### GIVEN INSTRUCTION
Copy verbatim the material from its first line to the line that holds "return X, Y", including that line.

### STORED DATA
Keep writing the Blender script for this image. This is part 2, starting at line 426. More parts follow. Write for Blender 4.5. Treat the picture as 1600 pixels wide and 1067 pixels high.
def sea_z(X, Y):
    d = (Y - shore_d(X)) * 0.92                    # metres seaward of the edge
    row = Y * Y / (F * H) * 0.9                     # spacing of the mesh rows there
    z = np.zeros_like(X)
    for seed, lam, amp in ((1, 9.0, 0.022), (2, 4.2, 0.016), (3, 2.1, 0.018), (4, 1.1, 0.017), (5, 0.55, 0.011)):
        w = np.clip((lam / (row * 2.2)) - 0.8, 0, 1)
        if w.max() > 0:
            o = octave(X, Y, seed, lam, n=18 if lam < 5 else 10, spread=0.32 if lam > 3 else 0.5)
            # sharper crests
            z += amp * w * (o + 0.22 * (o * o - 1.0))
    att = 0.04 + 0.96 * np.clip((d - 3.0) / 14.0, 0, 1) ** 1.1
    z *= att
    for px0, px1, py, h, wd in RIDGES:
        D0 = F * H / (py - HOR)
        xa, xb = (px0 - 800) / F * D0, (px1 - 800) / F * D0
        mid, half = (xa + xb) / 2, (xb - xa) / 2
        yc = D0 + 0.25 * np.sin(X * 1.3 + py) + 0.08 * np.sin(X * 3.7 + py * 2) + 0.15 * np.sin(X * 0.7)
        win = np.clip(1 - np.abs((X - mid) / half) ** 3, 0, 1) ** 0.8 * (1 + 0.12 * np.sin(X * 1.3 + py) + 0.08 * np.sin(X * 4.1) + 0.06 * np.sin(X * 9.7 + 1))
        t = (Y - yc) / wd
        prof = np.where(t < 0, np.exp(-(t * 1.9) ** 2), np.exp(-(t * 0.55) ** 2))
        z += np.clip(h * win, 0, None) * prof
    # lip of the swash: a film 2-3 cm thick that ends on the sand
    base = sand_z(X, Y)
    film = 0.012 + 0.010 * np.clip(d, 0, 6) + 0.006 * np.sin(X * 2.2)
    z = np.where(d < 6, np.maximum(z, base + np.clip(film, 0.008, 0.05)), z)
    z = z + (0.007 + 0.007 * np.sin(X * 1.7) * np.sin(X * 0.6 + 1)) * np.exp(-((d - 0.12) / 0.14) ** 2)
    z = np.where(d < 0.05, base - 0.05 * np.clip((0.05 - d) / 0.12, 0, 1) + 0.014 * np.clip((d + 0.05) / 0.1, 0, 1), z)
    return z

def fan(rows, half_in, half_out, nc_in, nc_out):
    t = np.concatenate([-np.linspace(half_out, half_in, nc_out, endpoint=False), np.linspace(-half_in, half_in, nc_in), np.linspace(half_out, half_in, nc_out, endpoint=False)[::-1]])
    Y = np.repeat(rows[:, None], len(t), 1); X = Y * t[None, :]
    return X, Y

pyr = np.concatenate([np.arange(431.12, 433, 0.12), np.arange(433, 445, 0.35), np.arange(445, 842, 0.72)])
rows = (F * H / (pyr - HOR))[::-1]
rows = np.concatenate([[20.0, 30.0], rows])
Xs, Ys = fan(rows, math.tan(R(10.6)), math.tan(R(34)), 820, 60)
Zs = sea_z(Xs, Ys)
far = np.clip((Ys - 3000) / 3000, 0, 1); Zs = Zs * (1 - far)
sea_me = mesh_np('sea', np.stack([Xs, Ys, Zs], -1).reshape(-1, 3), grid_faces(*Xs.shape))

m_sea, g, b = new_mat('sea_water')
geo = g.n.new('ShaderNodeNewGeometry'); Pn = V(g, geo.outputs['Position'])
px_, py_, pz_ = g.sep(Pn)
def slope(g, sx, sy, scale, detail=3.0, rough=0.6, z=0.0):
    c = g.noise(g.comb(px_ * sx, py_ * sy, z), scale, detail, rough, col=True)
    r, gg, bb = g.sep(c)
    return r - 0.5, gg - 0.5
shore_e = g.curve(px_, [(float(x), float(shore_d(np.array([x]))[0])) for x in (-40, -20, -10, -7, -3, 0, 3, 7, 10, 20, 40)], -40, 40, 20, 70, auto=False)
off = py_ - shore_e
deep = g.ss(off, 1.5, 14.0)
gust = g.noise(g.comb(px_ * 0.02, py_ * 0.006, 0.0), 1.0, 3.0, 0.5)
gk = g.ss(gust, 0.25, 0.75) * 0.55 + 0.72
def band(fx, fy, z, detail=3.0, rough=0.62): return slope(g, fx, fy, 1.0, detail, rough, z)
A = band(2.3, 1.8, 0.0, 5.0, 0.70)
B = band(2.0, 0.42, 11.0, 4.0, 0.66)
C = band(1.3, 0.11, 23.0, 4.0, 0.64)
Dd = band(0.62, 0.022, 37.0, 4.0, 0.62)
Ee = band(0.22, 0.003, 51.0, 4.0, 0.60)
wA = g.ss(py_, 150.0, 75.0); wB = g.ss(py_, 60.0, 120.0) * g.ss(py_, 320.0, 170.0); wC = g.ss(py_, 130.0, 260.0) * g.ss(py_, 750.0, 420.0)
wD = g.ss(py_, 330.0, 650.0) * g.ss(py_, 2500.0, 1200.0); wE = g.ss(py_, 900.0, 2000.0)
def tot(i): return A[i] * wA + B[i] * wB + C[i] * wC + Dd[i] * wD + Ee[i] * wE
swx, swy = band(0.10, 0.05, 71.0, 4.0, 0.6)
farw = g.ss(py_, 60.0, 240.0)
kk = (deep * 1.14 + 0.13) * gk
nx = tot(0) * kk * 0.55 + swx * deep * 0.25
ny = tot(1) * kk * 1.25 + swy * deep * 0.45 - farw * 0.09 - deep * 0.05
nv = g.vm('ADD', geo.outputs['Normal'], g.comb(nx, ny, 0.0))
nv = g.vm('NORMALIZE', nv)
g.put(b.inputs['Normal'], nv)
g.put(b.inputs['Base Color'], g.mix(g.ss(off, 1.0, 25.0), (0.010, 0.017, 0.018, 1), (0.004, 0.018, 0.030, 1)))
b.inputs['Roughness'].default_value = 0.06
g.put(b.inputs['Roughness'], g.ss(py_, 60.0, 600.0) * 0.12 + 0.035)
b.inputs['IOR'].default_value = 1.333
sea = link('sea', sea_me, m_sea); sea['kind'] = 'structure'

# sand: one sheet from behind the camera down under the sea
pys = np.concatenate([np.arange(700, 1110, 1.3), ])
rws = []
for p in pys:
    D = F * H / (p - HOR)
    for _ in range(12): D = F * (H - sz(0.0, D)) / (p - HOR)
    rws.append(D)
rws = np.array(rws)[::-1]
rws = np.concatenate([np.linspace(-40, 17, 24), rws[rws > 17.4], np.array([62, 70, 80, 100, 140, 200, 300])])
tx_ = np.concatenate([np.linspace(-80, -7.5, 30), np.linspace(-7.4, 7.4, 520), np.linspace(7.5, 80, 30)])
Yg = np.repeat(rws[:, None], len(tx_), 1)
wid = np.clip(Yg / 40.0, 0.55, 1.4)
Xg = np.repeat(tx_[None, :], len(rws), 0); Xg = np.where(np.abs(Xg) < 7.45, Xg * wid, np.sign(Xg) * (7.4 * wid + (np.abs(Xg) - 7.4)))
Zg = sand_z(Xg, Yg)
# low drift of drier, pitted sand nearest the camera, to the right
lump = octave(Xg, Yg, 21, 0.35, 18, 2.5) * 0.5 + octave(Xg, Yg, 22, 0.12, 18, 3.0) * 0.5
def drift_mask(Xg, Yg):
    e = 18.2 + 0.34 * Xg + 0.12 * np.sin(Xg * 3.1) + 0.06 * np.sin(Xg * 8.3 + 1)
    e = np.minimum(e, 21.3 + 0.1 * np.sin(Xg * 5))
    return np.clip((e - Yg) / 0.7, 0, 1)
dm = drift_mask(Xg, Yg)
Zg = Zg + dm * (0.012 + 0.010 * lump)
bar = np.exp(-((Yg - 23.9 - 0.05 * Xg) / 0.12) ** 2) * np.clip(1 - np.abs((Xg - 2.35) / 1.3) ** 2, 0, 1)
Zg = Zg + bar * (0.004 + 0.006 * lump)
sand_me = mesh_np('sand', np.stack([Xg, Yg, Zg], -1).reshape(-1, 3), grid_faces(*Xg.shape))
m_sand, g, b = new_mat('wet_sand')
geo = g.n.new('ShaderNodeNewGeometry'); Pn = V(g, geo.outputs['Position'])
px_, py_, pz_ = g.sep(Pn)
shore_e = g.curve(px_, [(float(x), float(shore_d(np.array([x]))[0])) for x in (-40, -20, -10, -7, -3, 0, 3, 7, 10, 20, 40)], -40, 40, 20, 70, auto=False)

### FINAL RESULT
Keep writing the Blender script for this image. This is part 2, starting at line 426. More parts follow. Write for Blender 4.5. Treat the picture as 1600 pixels wide and 1067 pixels high.
def sea_z(X, Y):
    d = (Y - shore_d(X)) * 0.92                    # metres seaward of the edge
    row = Y * Y / (F * H) * 0.9                     # spacing of the mesh rows there
    z = np.zeros_like(X)
    for seed, lam, amp in ((1, 9.0, 0.022), (2, 4.2, 0.016), (3, 2.1, 0.018), (4, 1.1, 0.017), (5, 0.55, 0.011)):
        w = np.clip((lam / (row * 2.2)) - 0.8, 0, 1)
        if w.max() > 0:
            o = octave(X, Y, seed, lam, n=18 if lam < 5 else 10, spread=0.32 if lam > 3 else 0.5)
            # sharper crests
            z += amp * w * (o + 0.22 * (o * o - 1.0))
    att = 0.04 + 0.96 * np.clip((d - 3.0) / 14.0, 0, 1) ** 1.1
    z *= att
    for px0, px1, py, h, wd in RIDGES:
        D0 = F * H / (py - HOR)
        xa, xb = (px0 - 800) / F * D0, (px1 - 800) / F * D0
        mid, half = (xa + xb) / 2, (xb - xa) / 2
        yc = D0 + 0.25 * np.sin(X * 1.3 + py) + 0.08 * np.sin(X * 3.7 + py * 2) + 0.15 * np.sin(X * 0.7)
        win = np.clip(1 - np.abs((X - mid) / half) ** 3, 0, 1) ** 0.8 * (1 + 0.12 * np.sin(X * 1.3 + py) + 0.08 * np.sin(X * 4.1) + 0.06 * np.sin(X * 9.7 + 1))
        t = (Y - yc) / wd
        prof = np.where(t < 0, np.exp(-(t * 1.9) ** 2), np.exp(-(t * 0.55) ** 2))
        z += np.clip(h * win, 0, None) * prof
    # lip of the swash: a film 2-3 cm thick that ends on the sand
    base = sand_z(X, Y)
    film = 0.012 + 0.010 * np.clip(d, 0, 6) + 0.006 * np.sin(X * 2.2)
    z = np.where(d < 6, np.maximum(z, base + np.clip(film, 0.008, 0.05)), z)
    z = z + (0.007 + 0.007 * np.sin(X * 1.7) * np.sin(X * 0.6 + 1)) * np.exp(-((d - 0.12) / 0.14) ** 2)
    z = np.where(d < 0.05, base - 0.05 * np.clip((0.05 - d) / 0.12, 0, 1) + 0.014 * np.clip((d + 0.05) / 0.1, 0, 1), z)
    return z

def fan(rows, half_in, half_out, nc_in, nc_out):
    t = np.concatenate([-np.linspace(half_out, half_in, nc_out, endpoint=False), np.linspace(-half_in, half_in, nc_in), np.linspace(half_out, half_in, nc_out, endpoint=False)[::-1]])
    Y = np.repeat(rows[:, None], len(t), 1); X = Y * t[None, :]
    return X, Y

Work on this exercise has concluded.